Bagian-bagian novel yang kurang mengena
- Kurang gretet. Karena masuk cerita ringan, klimaks cerita justru kurang terasa. Misalkan pada bagian saat Heidi mengalami tidur sambil berjalan yang menghebohkan seluruh keluarga Seseman. Sebenarnya masih bisa dieksplore dan dibuat lebih gregetan lagi.
- Meski Heidi memiliki karakter yang penuh kasih sayang, tetapi aku menemukan bagaimana karakter Heidi ini memiliki kecenderungan people pleasure yang tidak disengaja. Misalkan bagaimana Heidi cenderung ingin merepotkan sang kakek saat kakeknya tidak memiliki satu kursi untuk dia makan, alih-alih untuk mengatakan aku membutuhkan meja dan kursi, dia menerima keadaannya. Juga saat Bibi Dente datang ke keluarga Seseman, ia tidak berusaha menolak dan menerima keadaannya sampai akhirnya ia jatuh sakit.
Adakah dari kalian yang sudah membaca buku ini? Bagaimana sih kesannya setelah membaca bukunya? Yuk bagikan di kolom komentar.
Comment
Selalu menarik buku anak yg menggambarkan alam di tempat lain. Saya ingat film berjudul Heidi, sudah lama sekali, kayaknya tahun 80-an. Isinya ttg anak perempuan kecil di pegunungan Alpen yapi lupa detailnya. Saat baca ini, samar2 teringat lagi.
Pernah waktu kecil membaca buku heidi tapi sudah lupaa dalam bayanganku hanya gambar2 anak perempuan di area rumput luass dg pemandangan yg memukau.
Masya Allah waktu itu hy bisa membayangkan tempat indah, 2018 Allah Maha Baik kami bisa menjejakkan kaki di swiss emang beneran indahh.
Aku lagi nyari buku Heidi ini. Pengen bgt baca gara-gara tertarik cover bukunya yg klasik.
Beberapa waktu lalu sempet lihat di toko buku online tapi kehabisan. Hiks
Aku termasuk jarang membaca novel anak Heidi.
Tapi kalau menerka-nerka tulisan yang ditulis oleh penulis pada zaman tersebut, biasanya kisah anak-anaknya selalu kelam.
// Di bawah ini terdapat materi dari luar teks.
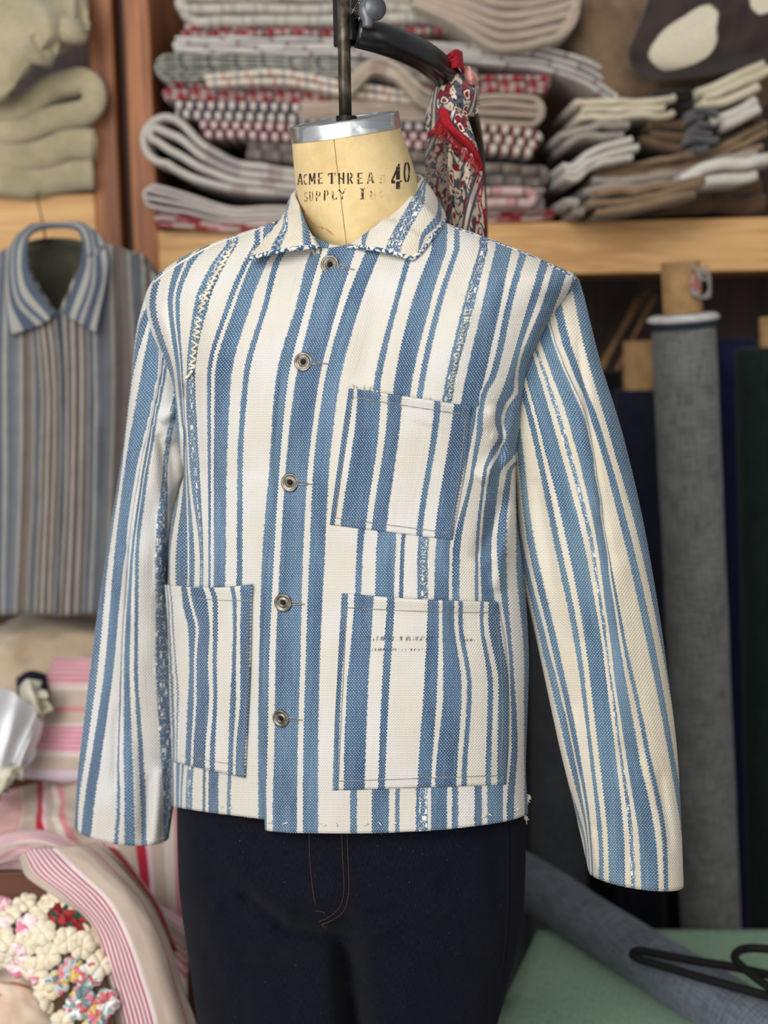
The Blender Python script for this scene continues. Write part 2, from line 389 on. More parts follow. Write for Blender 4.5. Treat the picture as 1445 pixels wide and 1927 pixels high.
# the cloth bunches below the armhole: warp lines wriggle there
_T0 = np.array(LFtab, float); _R0 = list(LFrows)
for _v, _p in [(735, (905,916, 942,964, 972,988)), (765, (898,909, 931,946, 953,984)), (792, (896,907, 929,940, 945,979)), (820, (894,904, 935,946, 950,976)), (850, (889,898, 920,932, 938,968))]:
    _row = ci(_R0, _T0, float(_v)); _row[16:22] = _p
    _row[22:] = np.maximum(_row[22:], [_p[5]+14, _p[5]+22, _p[5]+30, _p[5]+38])
    _k = [i for i, a in enumerate(LFrows) if a > _v][0]; LFrows.insert(_k, _v); LFtab.insert(_k, list(_row))
RFrows = [460, 500, 570, 710, 890, 1060, 1250, 1400, 1510, 1580]
RFtab = [
 [330,340, 365,378, 385,398, 428,447, 478,490, 495,525, 535,548, 592,620],
 [300,312, 331,345, 350,362, 398,422, 455,467, 470,502, 513,525, 575,610],
 [282,293, 317,326, 331,339, 367,393, 426,437, 444,475, 497,506, 558,600],
 [318,330, 335,341, 343,346, 351,368, 390,398, 405,437, 459,469, 519,560],
 [333,342, 347,351, 353,356, 359,377, 392,398, 403,428, 448,457, 506,540],
 [318,321, 331,354, 357,368, 378,384, 393,397, 403,426, 447,457, 493,520],
 [321,325, 332,346, 350,360, 366,376, 389,394, 399,421, 440,448, 488,510],
 [323,327, 333,341, 346,352, 357,368, 384,389, 395,414, 432,438, 486,508],
 [326,329, 333,338, 341,344, 351,362, 382,387, 393,412, 429,434, 487,508],
 [326,329, 333,338, 341,344, 351,362, 382,387, 393,412, 429,434, 487,508]]
fLF, refLF = stab(LFrows, LFtab); fRF, refRF = stab(RFrows, RFtab)
sLF = (refLF - refLF[0])/1600.0 + 0.004; sRF = (refRF - refRF[0])/1600.0 + 0.06
# widen the stripes of the side that runs away from the viewer
def width_fix(s, mins):
    s = s.copy()
    return s
pairs = lambda s, k0=0: [(s[i], s[i+1]) for i in range(k0, len(s)-1, 2)]
WLF = sLF[-1]+.07; WRF = sRF[-1]+.03
bl_LF = [(0.0005, sLF[1])] + pairs(sLF, 2)
bl_LF += [(bl_LF[-1][1]+0.014, bl_LF[-1][1]+0.034)]
M['front_blue'] = striped('indigo_stripe_front', WLF, bl_LF, [(sLF[8+4]+.003, sLF[13]+.002)])
bl_RF = pairs(sRF)
bl_RF = [(sRF[0]-.03, sRF[0]-.014)] + bl_RF
M['front_white'] = striped('indigo_stripe_underfront', WRF, bl_RF, [(sRF[6]+.003, sRF[7]-.003)])
edge_u = lambda v: ci(LFrows, [r[0] for r in LFtab], v)
def vhem(u):
    return ci([300, 326, 400, 495, 500, 560, 650, 800, 900, 960, 992, 1010], [1512, 1517, 1533, 1557, 1562, 1567, 1568, 1563, 1553, 1543, 1532, 1528], u)
def vhem_under(u):
    return ci([300, 330, 400, 450, 497, 560, 600], [1512, 1518, 1529, 1535, 1541, 1545, 1547], u)
def panel(phi0, phi1, nr, nc, off, top, sfun, smet, back=False, hem=vhem):
    """phi0(v), phi1(v): angular limits; returns points and uv"""
    q = np.linspace(0, 1, nc); pts = np.zeros((nr, nc, 3)); uv = np.zeros((nr, nc, 2))
    for j in range(nc):
        vt = top(q[j]); v = np.linspace(vt, 1540, nr)
        for it in range(2):
            p0, p1 = phi0(v), phi1(v); phi = p0 + (p1-p0)*q[j]
            L = ci(Bv, BL, v); R = ci(Bv, BR, v); c = (L+R)/2; a = (R-L)/2
            u = c + a*np.cos(phi)
            vb = hem(u[-1]) if not back else 1512
            v = vt + (vb-vt)*np.linspace(0, 1, nr)
        Y = body_Y(u, v, phi) - off
        pts[:, j] = PN(u, v, Y)
        s = sfun(u, v, smet)
        Ru = R-1.0; Lu = L+1.0
        sb = np.where(np.sin(phi) < 0, 1.0, 0.0)
        right_side = np.cos(phi) > 0
        wrap = np.where(right_side, np.abs(np.where(phi > math.pi, phi-2*math.pi, phi)), np.abs(phi-math.pi))
        se = np.where(right_side, sfun(Ru, v, smet) + wrap*0.10, sfun(Lu, v, smet) - wrap*0.10)
        s = np.where(sb > 0, se, s)
        uv[:, j, 0] = s; uv[:, j, 1] = (v-400)/1600.0
    return pts, uv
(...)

Mungkin bisa jadi bukan kategori anak-anak ya..
Tapi begitulah sebuah penulis dalam menuangkan hasil karyanya.
Senang karena penggambaran mengenai Desa Hirzel yang lengkap dengan pemandangan pegunungan dan domba ini tampak sangat menempel dan berkesan di hati pembaca.